Often compared to the likes of Richard Mayhew, Norman Lewis and Lynda Benglis, her work has the ability to incite our emotions with lush palettes, expressive brushstrokes, texture and form. She creates provocative and meaningful imagery that challenges the viewer to see and consider pure color, movement and organic shapes. While her work remains rooted in her African origins, its purpose is more universal. She puts it this way: "human civilizations and cultures all have Africa as their mother and are therefore more similar than we realize. I want my work to justly portray that connection, the essence of human existence, and thereby possibly affecting the whole of mankind for the better". Smith, once represented by UFA Gallery in Chelsea has shown throughout the Tri-State area, as well as, California, Miami, North Carolina, Philadelphia and Arkansas.
Dianne is one of the artists featured in the 2007 Boondoggle Film Documentary Colored Frames, which takes a look back at fifty years in African American Art. She was co-producer of an online radio show the New Palette, dedicated to visual artists of color, and since 2005 has been a teaching artist with Lincoln Center Institute. She has exhibited with noted artists including Norman Lewis, Frank Bowling, Samella Lewis, Chakaia Booker, and Howardena Pindell. Dianne also commissioned by the historical Abyssinian Baptist Church to create the artwork commemorating their 2008 Bicentennial, presented esteemed Poet and Author, Dr. Maya Angelou and Broadway Dance Choreographer George Faison each with one of her most celebrated pieces in 1995: Spirit of My Ancestors "I" and "II." Dianne Smith is a Bronx native of Belizean descent. She attended LaGuardia High School of Music and Art, the Otis Parsons School of Design and the Fashion Institute of Technology.
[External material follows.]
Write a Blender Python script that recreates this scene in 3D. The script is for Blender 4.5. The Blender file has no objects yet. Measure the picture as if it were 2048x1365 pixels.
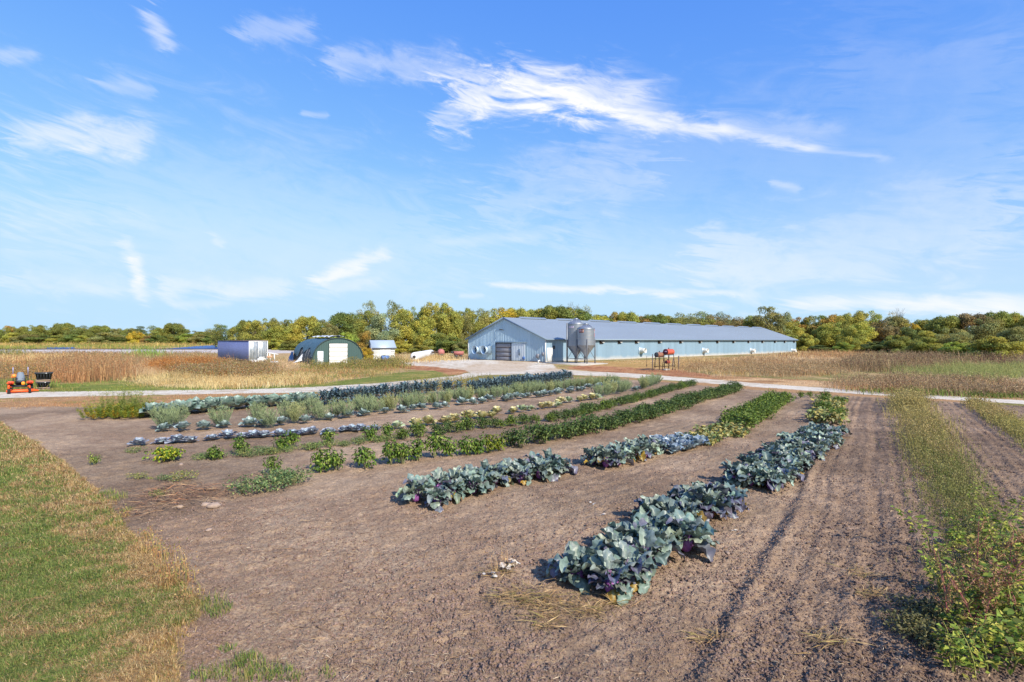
import bpy, math, random
import numpy as np
from mathutils import Vector, Matrix
random.seed(7)
rng = np.random.default_rng(11)
scene = bpy.context.scene
COL = scene.collection
R = math.radians

# ------------------------------------------------------------------ camera
H, F, CX, CY = 3.1, 1100.0, 1024.0, 683.0          # eye height (m), focal length in photo pixels
cd = bpy.data.cameras.new('camera')
cam = bpy.data.objects.new('camera', cd); COL.objects.link(cam)
cd.sensor_width = 36.0; cd.lens = F / 2048 * 36.0
cd.clip_start = 0.1; cd.clip_end = 9000
cam.location = (0, 0, H); cam.rotation_euler = (R(90), 0, 0)
scene.camera = cam

# ------------------------------------------------------------------ light, sky, exposure
SUN_EL = 35.0
SUN_H = (0.58, -0.815)                              # horizontal direction towards the sun
scene.view_settings.view_transform = 'Standard'
scene.view_settings.look = 'None'
scene.view_settings.exposure = 0.55
scene.view_settings.gamma = 1.0
L = Vector((SUN_H[0] * math.cos(R(SUN_EL)), SUN_H[1] * math.cos(R(SUN_EL)), math.sin(R(SUN_EL)))).normalized()
sd = bpy.data.lights.new('sun', 'SUN'); sd.energy = 4.4; sd.angle = R(0.5); sd.color = (1.0, 0.92, 0.79)
sun = bpy.data.objects.new('sun', sd); COL.objects.link(sun)
sun.rotation_euler = (-L).to_track_quat('-Z', 'Y').to_euler(); sun.location = (30, -40, 60)

world = bpy.data.worlds.new('World'); scene.world = world; world.use_nodes = True
wt = world.node_tree; wt.nodes.clear()

class NT:
    """tiny node helper"""
    def __init__(s, tree): s.t = tree
    def n(s, kind, **kw):
        nd = s.t.nodes.new(kind)
        for k, v in kw.items():
            if k.startswith('i_'):
                nd.inputs[int(k[2:])].default_value = v
            else: setattr(nd, k, v)
        return nd
    def l(s, a, b): s.t.links.new(a, b)
    def m(s, op, a, b=None, c=None, clamp=False):
        nd = s.t.nodes.new('ShaderNodeMath'); nd.operation = op; nd.use_clamp = clamp
        for i, v in enumerate((a, b, c)):
            if v is None: continue
            if isinstance(v, (int, float)): nd.inputs[i].default_value = v
            else: s.t.links.new(v, nd.inputs[i])
        return nd.outputs[0]
    def ramp(s, v, a, b, smooth=True):
        nd = s.t.nodes.new('ShaderNodeMapRange'); nd.interpolation_type = 'SMOOTHSTEP' if smooth else 'LINEAR'
        s.t.links.new(v, nd.inputs[0]); nd.inputs[1].default_value = a; nd.inputs[2].default_value = b
        return nd.outputs[0]
    def mix(s, f, a, b, blend='MIX'):
        nd = s.t.nodes.new('ShaderNodeMix'); nd.data_type = 'RGBA'; nd.blend_type = blend
        for i, v in ((0, f), (6, a), (7, b)):
            if isinstance(v, (int, float)): nd.inputs[i].default_value = v
            elif isinstance(v, tuple): nd.inputs[i].default_value = (*v[:3], 1)
            else: s.t.links.new(v, nd.inputs[i])
        return nd.outputs[2]

def S(r, g, b):
    f = lambda c: (c / 255 / 12.92) if c / 255 <= .04045 else ((c / 255 + .055) / 1.055) ** 2.4
    return (f(r), f(g), f(b))

w = NT(wt)
sky = w.n('ShaderNodeTexSky', sky_type='NISHITA', sun_disc=False)
sky.sun_elevation = R(SUN_EL); sky.sun_rotation = math.atan2(SUN_H[0], SUN_H[1])
sky.altitude = 300; sky.air_density = 1.0; sky.dust_density = 0.6; sky.ozone_density = 2.0
SKY_STRENGTH = 0.13
tc = w.n('ShaderNodeTexCoord'); sx = w.n('ShaderNodeSeparateXYZ'); w.l(tc.outputs['Generated'], sx.inputs[0])
az = w.m('ARCTAN2', sx.outputs[0], sx.outputs[1])
el = w.m('ARCSINE', sx.outputs[2])
# fibrous cirrus texture on the sky sphere, streaks run roughly along the azimuth
def sky_noise(sa, se, rot, scale, detail, dist, off):
    c = w.n('ShaderNodeCombineXYZ')
    ca, sa_ = math.cos(rot), math.sin(rot)
    u = w.m('ADD', w.m('MULTIPLY', az, ca), w.m('MULTIPLY', el, sa_))
    v = w.m('SUBTRACT', w.m('MULTIPLY', el, ca), w.m('MULTIPLY', az, sa_))
    w.l(w.m('MULTIPLY', u, sa), c.inputs[0]); w.l(w.m('MULTIPLY', v, se), c.inputs[1]); c.inputs[2].default_value = off
    n = w.n('ShaderNodeTexNoise'); n.inputs['Scale'].default_value = scale; n.inputs['Detail'].default_value = detail
    n.inputs['Roughness'].default_value = .62; n.inputs['Distortion'].default_value = dist
    w.l(c.outputs[0], n.inputs['Vector']); return n.outputs[0]
n1 = sky_noise(3.0, 9.0, -.16, 2.6, 9, .9, 1.3)
n2 = sky_noise(6.0, 34.0, -.2, 2.0, 10, 1.0, 4.1)
n3 = sky_noise(7.0, 8.0, .5, 2.5, 9, .8, 7.7)
wisp = w.m('ADD', w.m('MULTIPLY', n1, .35), w.m('MULTIPLY', n2, .65))
puff = w.m('ADD', w.m('MULTIPLY', n2, .45), w.m('MULTIPLY', n3, .55))
def dirof(px, py):
    x, z = (px - CX) / F, (CY - py) / F
    return math.atan2(x, 1), math.atan2(z, math.sqrt(1 + x * x))
# the clouds of that day: (from, to, half width in rad, density, sharpness, texture)
CLOUDS = [
    ((880, 170), (1330, 200), .050, 1.05, 1.0, wisp), ((1010, 165), (1170, 205), .042, .9, 1.0, wisp),
    ((1120, 205), (1480, 272), .022, 1.1, 1.0, wisp), ((1430, 262), (1650, 298), .012, .8, 1.0, wisp), ((1600, 292), (1790, 318), .008, .32, .8, wisp),
    ((870, 250), (1000, 190), .030, .7, .9, wisp), ((640, 120), (930, 135), .030, .50, .8, puff), ((1400, 235), (1700, 262), .022, .32, .6, wisp),
    ((300, 35), (322, 95), .020, .66, .9, puff), ((480, 70), (620, 60), .028, .42, .7, puff),
    ((0, 110), (75, 112), .012, .45, .8, wisp), ((0, 275), (310, 262), .026, .72, .9, wisp), ((170, 300), (280, 300), .018, .6, .9, wisp),
    ((190, 165), (310, 185), .014, .4, .7, wisp), ((600, 226), (660, 231), .006, .4, .6, wisp),
    ((240, 485), (275, 520), .012, .6, .9, puff), ((268, 520), (275, 560), .014, .85, .9, puff), ((275, 560), (290, 600), .013, .8, .9, puff),
    ((310, 570), (590, 575), .026, .62, .6, puff), ((615, 565), (785, 500), .017, 1.0, .9, puff), ((640, 580), (760, 560), .020, .45, .6, puff),
    ((960, 572), (1260, 580), .009, 1.0, .9, wisp), ((1240, 582), (1500, 592), .008, .85, .9, wisp), ((1560, 612), (2100, 606), .017, 1.0, .7, wisp),
    ((1750, 622), (2100, 618), .014, .7, .6, wisp), ((0, 560), (260, 575), .022, .4, .5, puff), ((330, 608), (470, 612), .008, .4, .6, wisp),
    ((1545, 368), (1600, 382), .010, .45, .7, puff), ((920, 590), (970, 592), .006, .4, .6, wisp),
    ((980, 410), (1300, 330), .075, .36, .25, puff), ((1380, 550), (2100, 420), .085, .46, .25, puff), ((1150, 300), (2150, 320), .13, .17, .2, puff), ((100, 380), (900, 500), .16, .26, .2, puff), ((1100, 470), (1700, 560), .08, .25, .2, puff), ((1750, 60), (2150, 250), .16, .06, .2, puff), ((850, 490), (1100, 470), .016, .35, .4, wisp),
    ((1650, 140), (2048, 110), .050, .12, .3, puff), ((0, 445), (300, 435), .030, .2, .3, puff), ((430, 480), (445, 490), .010, .4, .6, puff),
]
def segment(a, b, hw, dens, sharp, tex):
    a0, e0 = dirof(*a); a1, e1 = dirof(*b)
    ce = math.cos((e0 + e1) / 2); dx, dy = (a1 - a0), e1 - e0
    ln = math.hypot(dx, dy); ux, uy = dx / ln, dy / ln
    pa = w.m('SUBTRACT', az, (a0 + a1) / 2); pe = w.m('SUBTRACT', el, (e0 + e1) / 2)
    u = w.m('ADD', w.m('MULTIPLY', pa, ux), w.m('MULTIPLY', pe, uy))
    v = w.m('SUBTRACT', w.m('MULTIPLY', pe, ux), w.m('MULTIPLY', pa, uy))
    u = w.m('ADD', u, w.m('MULTIPLY', w.m('SUBTRACT', n2, .5), hw * 5.0)); v = w.m('ADD', v, w.m('MULTIPLY', w.m('SUBTRACT', n1, .5), hw * 3.4))
    uu = w.m('MAXIMUM', w.m('SUBTRACT', w.m('ABSOLUTE', u), ln * .36), 0.0)
    d = w.m('ADD', w.m('POWER', w.m('DIVIDE', uu, max(hw, ln * .16)), 2.0), w.m('POWER', w.m('DIVIDE', v, hw), 2.0))
    g = w.m('POWER', 2.71828, w.m('MULTIPLY', d, -1.0))
    q = w.m('ADD', w.m('MULTIPLY', g, .70), w.m('MULTIPLY', w.m('SUBTRACT', tex, .5), 1.3 * (.35 + .65 * sharp)))
    return w.m('MULTIPLY', w.m('MULTIPLY', w.ramp(q, .12, 1.0), w.m('POWER', g, .30)), dens)
tot = None
for c in CLOUDS:
    s_ = segment(*c)
    tot = s_ if tot is None else w.m('SUBTRACT', w.m('ADD', tot, s_), w.m('MULTIPLY', w.m('MULTIPLY', tot, s_), .5))
cov = w.m('MULTIPLY', tot, .82, clamp=True)
hs = w.n('ShaderNodeHueSaturation'); hs.inputs['Saturation'].default_value = 1.12; hs.inputs['Value'].default_value = 1.0
w.l(sky.outputs[0], hs.inputs['Color'])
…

Her works are also in the private collections of Danny Simmons, UFA Gallery, Vivica A. Fox, Rev. and Mrs. Calvin O. Butts, III, Cicely Tyson and Terry McMillian.
Nora Mae Carmichael
Receiving immediate attention as a self-taught artist from the start of her career in 1994, Nora Mae’s passion for creating is fueled by the stories of rich characters that emerge from her imagination. Growing up biracial during the turbulent sixties, Nora Mae’s life journey from the San Francisco area to her current home in Harlem provides a wealth of experience to draw upon. Her paintings often engender strong emotional responses from their viewers and have been compared to a variety of twentieth-century masters. She is unaffected by these comparisons however, as her creative spirit remains determined to be free to express on its own terms and to explore new and uncharted territory. Nora Mae’s work has recently been featured alongside prominent artists such as Romare Bearden, Elizabeth Catlett, Allan Rohan Crite, Faith Ringgold and Jacob Lawrence at major exhibits across the country.
Kohei Matsushita
Kohei Matsushita is a contemporary artist based in Japan. For many years, he has conducted research into waste reduction, re-use and recycling, which is how he came to appreciate the power of “Japanese SUMI (charcoal)” and the effect of carbonization as an environmental technology. This appreciation did not stop with just the technology. From his experience, he has found charcoal to be the perfect medium with which to express the beauty of “wabi sabi” (an aesthetic based on the acceptance of transience), one of the original pillars of Japanese culture. Added to this, his sensitivity for aesthetics and his interplay of black and white is surely an important factor that drew him to the life of an artist.
He is one considered one of the most remarkable artists in Japan and is successful in expressing circulation and regeneration in an artistic manner, under the banner of the environment. It is for this reason that Kohei Matsushita is called an ecological artist.
Kenjiro Kitade
Born in Japan, Kitade was a keen creator even as a child and remembers fondly his earliest artistic endeavors with cartoons and Lego. As fate would have it, his elementary school had a ceramics studio, and he was instantly drawn to the feel and immediacy of the clay. He moved to the United States with his parents in 1990, and didn't get his hands into clay again until he went to formally study art at New York University.
Remaining in New York after earning a Master of Fine Arts in 2004, he quickly built a national and international reputation. Just a year out of school, Kitade took the bronze prize at South Korea's World Ceramic Exposition 2005, and earlier this month he was invited to show at the highly selective SOFA show (Sculpture Objects and Functional Art Exposition) in Chicago.
Manuel Mansylla
Born in Guatemala City, his “grassroots” architecture studio [reActivar] prompted him with the opportunity to work with an overplus of artisans, in a non-hierarchical collaborative way. Over the years it has managed to carry out an unprecedented number of award-winning projects by challenging and reversing the rules of conventional architecture.
Inspired by the amazing power of creativity, he has now set out to create a global network of collaborating artisans that will not only, instigate cross-cultural-pollination but will also prompt new forms of sustainable design.